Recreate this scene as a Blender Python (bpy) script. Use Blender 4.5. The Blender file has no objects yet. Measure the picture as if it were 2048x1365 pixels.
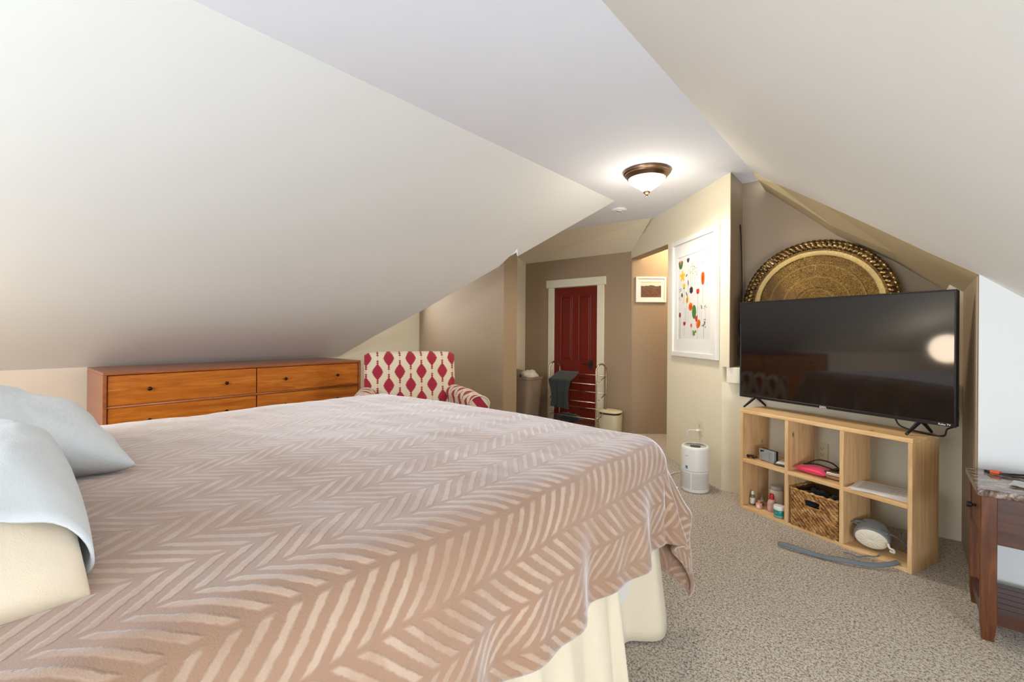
import bpy, bmesh, math, random
from mathutils import Vector, Matrix, noise
PI = math.pi
R = math.radians
rnd = random.Random(7)
SC = bpy.context.scene
COL = SC.collection

# ------------------------------------------------------------------ camera
YAW = R(40.3)
cam_d = bpy.data.cameras.new('camera'); cam = bpy.data.objects.new('camera', cam_d); COL.objects.link(cam)
cam_d.sensor_width = 36; cam_d.lens = 905/2048*36; cam_d.shift_y = -18.5/2048; cam_d.clip_start = .05
cam.matrix_world = Matrix.Translation((0, 0, 1.25)) @ Matrix.Rotation(YAW, 4, 'Z') @ Matrix.Rotation(PI/2, 4, 'X') @ Matrix.Rotation(R(.4), 4, 'Z')
SC.camera = cam

# ------------------------------------------------------------------ light
SC.view_settings.view_transform = 'Standard'; SC.view_settings.look = 'None'
SC.view_settings.gamma = 1; SC.view_settings.use_curve_mapping = False
SC.view_settings.exposure = 1.37
w = bpy.data.worlds.new('sky'); SC.world = w; w.use_nodes = True
w.node_tree.nodes['Background'].inputs[0].default_value = (.86, .93, 1, 1)
w.node_tree.nodes['Background'].inputs[1].default_value = 1.2

def area(name, loc, target, sx, sy, power, col):
    d = bpy.data.lights.new(name, 'AREA'); d.shape = 'RECTANGLE'; d.size = sx; d.size_y = sy
    d.energy = power; d.color = col
    o = bpy.data.objects.new(name, d); COL.objects.link(o); o.location = loc
    o.rotation_euler = (Vector(target)-Vector(loc)).to_track_quat('-Z', 'Y').to_euler()
    return o
def point(name, loc, power, col, r=.05):
    d = bpy.data.lights.new(name, 'POINT'); d.energy = power; d.color = col; d.shadow_soft_size = r
    o = bpy.data.objects.new(name, d); COL.objects.link(o); o.location = loc; return o
area('daylight_gable_window', (-1.45, -2.32, 1.3), (-1.2, 2, .7), 2.0, 1.4, 31, (.80, .90, 1))
area('daylight_side_window', (1.28, .35, .62), (-2.4, 2.2, 1.6), 1.3, .55, 27, (.80, .90, 1))
point('bedside_lamp_glow', (-3.75, -.85, 1.05), 9, (1, .8, .6), .2)
point('hall_light', (-1.75, 5.25, 2.3), 11, (1, .76, .48), .1)
area('nook_fill_light', (-4.85, 3.3, 1.75), (-1.5, 3.4, 1.3), .9, .8, 4, (.95, .97, 1))  # added fill lamp hidden behind the left slope, brightens the far end

# ------------------------------------------------------------------ helpers
def lin(c): return tuple(((v/255)/12.92 if v/255 <= .04045 else ((v/255+.055)/1.055)**2.4) for v in c)+(1,)
class N:
    """tiny node-building helper"""
    def __init__(s, name, **kw):
        s.m = bpy.data.materials.new(name); s.m.use_nodes = True; s.t = s.m.node_tree
        s.b = s.t.nodes['Principled BSDF']
        for k, v in kw.items(): s.set(k, v)
    def set(s, k, v):
        k = {'base': 'Base Color', 'rough': 'Roughness', 'metal': 'Metallic', 'spec': 'Specular IOR Level', 'trans': 'Transmission Weight', 'sheen': 'Sheen Weight', 'sheenr': 'Sheen Roughness', 'sheent': 'Sheen Tint', 'coat': 'Coat Weight', 'em': 'Emission Color', 'ems': 'Emission Strength', 'norm': 'Normal'}.get(k, k)
        i = s.b.inputs[k]
        if hasattr(v, 'is_linked'): s.t.links.new(v, i)
        else: i.default_value = v
    def n(s, typ, ins=None, **kw):
        x = s.t.nodes.new(typ)
        for k, v in kw.items(): setattr(x, k, v)
        for k, v in (ins or {}).items():
            if hasattr(v, 'is_linked'): s.t.links.new(v, x.inputs[k])
            else: x.inputs[k].default_value = v
        return x
    def math(s, op, a, b=0, c=0, clamp=False):
        return s.n('ShaderNodeMath', {0: a, 1: b, 2: c}, operation=op, use_clamp=clamp).outputs[0]
    def coord(s, kind='Object', scale=(1, 1, 1), rot=(0, 0, 0), loc=(0, 0, 0)):
        tc = s.n('ShaderNodeTexCoord')
        return s.n('ShaderNodeMapping', {'Vector': tc.outputs[kind], 'Scale': scale, 'Rotation': rot, 'Location': loc}).outputs[0]
    def noise(s, vec, scale, detail=3, rough=.5, dist=0):
        return s.n('ShaderNodeTexNoise', {'Vector': vec, 'Scale': scale, 'Detail': detail, 'Roughness': rough, 'Distortion': dist}).outputs['Fac']
    def ramp(s, fac, stops, interp='LINEAR'):
        r = s.n('ShaderNodeValToRGB', {'Fac': fac}); cr = r.color_ramp; cr.interpolation = interp
        while len(cr.elements) < len(stops): cr.elements.new(.5)
        for e, (p, c) in zip(cr.elements, stops): e.position = p; e.color = c if len(c) == 4 else lin(c)
        return r.outputs[0]
    def mix(s, fac, a, b, mode='MIX'):
        x = s.n('ShaderNodeMix', data_type='RGBA', blend_type=mode)
        for i, v in ((0, fac), (6, a), (7, b)):
            if hasattr(v, 'is_linked'): s.t.links.new(v, x.inputs[i])
            else: x.inputs[i].default_value = v
        return x.outputs[2]
    def bump(s, h, strength=.3, dist=.01):
        s.set('norm', s.n('ShaderNodeBump', {'Height': h, 'Strength': strength, 'Distance': dist}).outputs[0])
def flat(name, rgb, rough=.6, **kw): return N(name, base=lin(rgb), rough=rough, **kw).m
def paint(name, rgb, rough=.75, amt=.04, b=.12):
    n = N(name, rough=rough); c = n.coord()
    f = n.noise(c, 1.3, 3, .6); d = tuple(v*(1-amt) for v in rgb)
    n.set('base', n.mix(f, lin(rgb), lin(d))); n.bump(n.noise(c, 90, 3, .6), b, .002); return n.m
def wood(name, a, b, c, axis='x', scale=1., rough=.45, bumps=.08, knots=False):
    sc = {'x': (1.2, 14, 14), 'y': (14, 1.2, 14), 'z': (14, 14, 1.2)}[axis]
    n = N(name, rough=rough); v = n.coord(scale=tuple(k*scale for k in sc))
    f = n.noise(v, 1.6, 6, .62, 1.2); g = n.noise(v, 7, 4, .6, .3)
    k = n.math('ADD', n.math('MULTIPLY', f, .75), n.math('MULTIPLY', g, .25))
    col = n.ramp(k, [(.3, a), (.5, b), (.68, c)])
    if knots:
        vo = n.n('ShaderNodeTexVoronoi', {'Vector': n.coord(scale=(2.2, 2.2, 1.3)), 'Scale': 2.3})
        kn = n.math('SUBTRACT', 1, n.n('ShaderNodeMapRange', {0: vo.outputs['Distance'], 1: .03, 2: .075}).outputs[0], clamp=True)
        col = n.mix(kn, col, lin((112, 72, 42)))
    n.set('base', col); n.bump(k, bumps, .004); return n.m

def obj(name, bm, mat, parent=None, smooth=False, bevel=0, seg=2, uv=None, loc=None, rot=None, sub=0, ang=None):
    me = bpy.data.meshes.new(name)
    bmesh.ops.recalc_face_normals(bm, faces=bm.faces) if not getattr(bm, 'norecalc', 0) else None
    bm.to_mesh(me); bm.free()
    for m in (mat if isinstance(mat, (list, tuple)) else [mat]): me.materials.append(m)
    if uv:
        L = me.uv_layers.new(name='UVMap')
        for lp in me.loops: L.data[lp.index].uv = uv(me.vertices[lp.vertex_index].co)
    for p in me.polygons: p.use_smooth = smooth
    if smooth and ang: me.set_sharp_from_angle(angle=R(ang))
    o = bpy.data.objects.new(name, me); COL.objects.link(o)
    if parent: o.parent = parent
    if loc: o.location = loc
    if rot: o.rotation_euler = rot
    if bevel:
        b = o.modifiers.new('b', 'BEVEL'); b.width = bevel; b.segments = seg; b.limit_method = 'ANGLE'; b.angle_limit = R(40)
        if smooth is False and seg > 1: pass
    if sub:
        s = o.modifiers.new('s', 'SUBSURF'); s.levels = sub; s.render_levels = sub
    return o
def tag(o, label=None, cat=None, group=None, kind=None):
    if label: o['label'] = label
    if cat: o['category'] = cat
    if group: o['group'] = group
    if kind: o['kind'] = kind
    return o
def thing(name, label, cat, loc=(0, 0, 0), rz=0, group=None):
    o = bpy.data.objects.new(name, None); COL.objects.link(o); o.empty_display_size = .1
    o.location = loc; o.rotation_euler = (0, 0, rz); return tag(o, label, cat, group)
def box(bm, x0, x1, y0, y1, z0, z1, mi=0):
    v = [bm.verts.new(p) for p in ((x0, y0, z0), (x1, y0, z0), (x1, y1, z0), (x0, y1, z0), (x0, y0, z1), (x1, y0, z1), (x1, y1, z1), (x0, y1, z1))]
    for f in ((0, 3, 2, 1), (4, 5, 6, 7), (0, 1, 5, 4), (1, 2, 6, 5), (2, 3, 7, 6), (3, 0, 4, 7)):
        bm.faces.new([v[i] for i in f]).material_index = mi
    return bm
def B(*a):
    bm = bmesh.new()
    for q in (a if isinstance(a[0], (tuple, list)) else [a]): box(bm, *q)
    return bm
def hexa(bm, pts):
    v = [bm.verts.new(p) for p in pts]
    for f in ((0, 3, 2, 1), (4, 5, 6, 7), (0, 1, 5, 4), (1, 2, 6, 5), (2, 3, 7, 6), (3, 0, 4, 7)): bm.faces.new([v[i] for i in f])
def slab(poly, off, bm=None):
    """closed prism: polygon front face, extruded by vector off"""
    bm = bm or bmesh.new(); o = Vector(off)
    a = [bm.verts.new(p) for p in poly]; b = [bm.verts.new(Vector(p)+o) for p in poly]; n = len(poly)
    bm.faces.new(a); bm.faces.new(b[::-1])
    for i in range(n): bm.faces.new((a[i], b[i], b[(i+1) % n], a[(i+1) % n]))
    return bm
def lathe(prof, seg=32, bm=None, c=(0, 0, 0), sx=1, sy=1, mi=0):
    bm = bm or bmesh.new(); rings = []
    for r, z in prof:
        if r < 1e-5: rings.append([bm.verts.new((c[0], c[1], c[2]+z))])
        else: rings.append([bm.verts.new((c[0]+r*sx*math.cos(2*PI*i/seg), c[1]+r*sy*math.sin(2*PI*i/seg), c[2]+z)) for i in range(seg)])
    for A, Bq in zip(rings, rings[1:]):
        for i in range(seg):
            j = (i+1) % seg
            if len(A) == 1 and len(Bq) == 1: continue
            if len(A) == 1: f = (A[0], Bq[i], Bq[j])
            elif len(Bq) == 1: f = (A[i], A[j], Bq[0])
            else: f = (A[i], A[j], Bq[j], Bq[i])
            bm.faces.new(f).material_index = mi
    return bm
def crom(P, n=6):
    P = [Vector(p) for p in P]; out = []
    for i in range(len(P)-1):
        p0 = P[max(i-1, 0)]; p1 = P[i]; p2 = P[i+1]; p3 = P[min(i+2, len(P)-1)]
        for k in range(n):
            t = k/n
            out.append(.5*((2*p1)+(p2-p0)*t+(2*p0-5*p1+4*p2-p3)*t*t+(3*p1-p0-3*p2+p3)*t**3))
    return out+[P[-1]]
def tube(P, r, bm=None, n=8, flat_=1, smooth=6, up=None):
    bm = bm or bmesh.new(); P = crom(P, smooth) if smooth else [Vector(p) for p in P]
    pr = None; u = None
    for i, p in enumerate(P):
        d = (P[min(i+1, len(P)-1)]-P[max(i-1, 0)]).normalized()
        if up is not None: u = Vector(up)
        elif u is None: u = Vector((0, 0, 1)) if abs(d.z) < .9 else Vector((1, 0, 0))
        s = d.cross(u).normalized(); u2 = s.cross(d).normalized()
        if up is None: u = u2
        rr = r(i/(len(P)-1)) if callable(r) else r
        ring = [bm.verts.new(p+s*math.cos(2*PI*k/n)*rr+u2*math.sin(2*PI*k/n)*rr*flat_) for k in range(n)]
        if pr:
            for k in range(n): bm.faces.new((pr[k], pr[(k+1) % n], ring[(k+1) % n], ring[k]))
        else: bm.faces.new(ring[::-1])
        pr = ring
    bm.faces.new(pr); return bm
def blob(bm, c, s, seg=20, ring=12, nz=.15, fr=4, seed=0, floor=None, e=1.):
    """lumpy ellipsoid (crumpled cloth)"""
    rows = []
    for i in range(ring+1):
        th = PI*i/ring; row = []
        for j in range(seg if 0 < i < ring else 1):
            ph = 2*PI*j/seg
            d = Vector((math.sin(th)*math.cos(ph), math.sin(th)*math.sin(ph), math.cos(th)))
            k = 1+nz*noise.noise(d*fr+Vector((seed, seed*2, 0)))+nz*.5*noise.noise(d*fr*2.3+Vector((seed, 0, 7)))
            p = Vector((c[0]+d.x*s[0]*k, c[1]+d.y*s[1]*k, c[2]+d.z*s[2]*k))
            if floor is not None and p.z < floor: p.z = floor
            row.append(bm.verts.new(p))
        rows.append(row)
    for A, Bq in zip(rows, rows[1:]):
        for j in range(seg):
            k = (j+1) % seg
            if len(A) == 1: bm.faces.new((A[0], Bq[j], Bq[k]))
            elif len(Bq) == 1: bm.faces.new((A[j], Bq[0], A[k]))
            else: bm.faces.new((A[j], Bq[j], Bq[k], A[k]))
    return bm
def grid(bm, nu, nv, fn, mi=0, closed=False):
    V = [[bm.verts.new(fn(i/nu, j/nv)) for j in range(nv+1)] for i in range(nu+1)]
    for i in range(nu):
        for j in range(nv): bm.faces.new((V[i][j], V[i+1][j], V[i+1][j+1], V[i][j+1])).material_index = mi
    return V
def text(name, s, size, mat, parent, loc, rot, ext=.0004, spacing=1., shear=0):
    cu = bpy.data.curves.new(name, 'FONT'); cu.body = s; cu.size = size; cu.extrude = ext; cu.align_x = 'CENTER'; cu.align_y = 'CENTER'
    cu.space_character = spacing; cu.shear = shear
    t = bpy.data.objects.new(name, cu); COL.objects.link(t)
    bpy.context.view_layer.update()
    me = bpy.data.meshes.new_from_object(t.evaluated_get(bpy.context.evaluated_depsgraph_get()))
    bpy.data.objects.remove(t); me.materials.clear(); me.materials.append(mat)
    o = bpy.data.objects.new(name, me); COL.objects.link(o); o.parent = parent; o.location = loc; o.rotation_euler = rot
    return o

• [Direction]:
Pictures stay out. Print the data exactly, from its first line through the line containing "COL = SC.collection".

• [Written reply]:
Recreate this scene as a Blender Python (bpy) script. Use Blender 4.5. The Blender file has no objects yet. Measure the picture as if it were 2048x1365 pixels.
import bpy, bmesh, math, random
from mathutils import Vector, Matrix, noise
PI = math.pi
R = math.radians
rnd = random.Random(7)
SC = bpy.context.scene
COL = SC.collection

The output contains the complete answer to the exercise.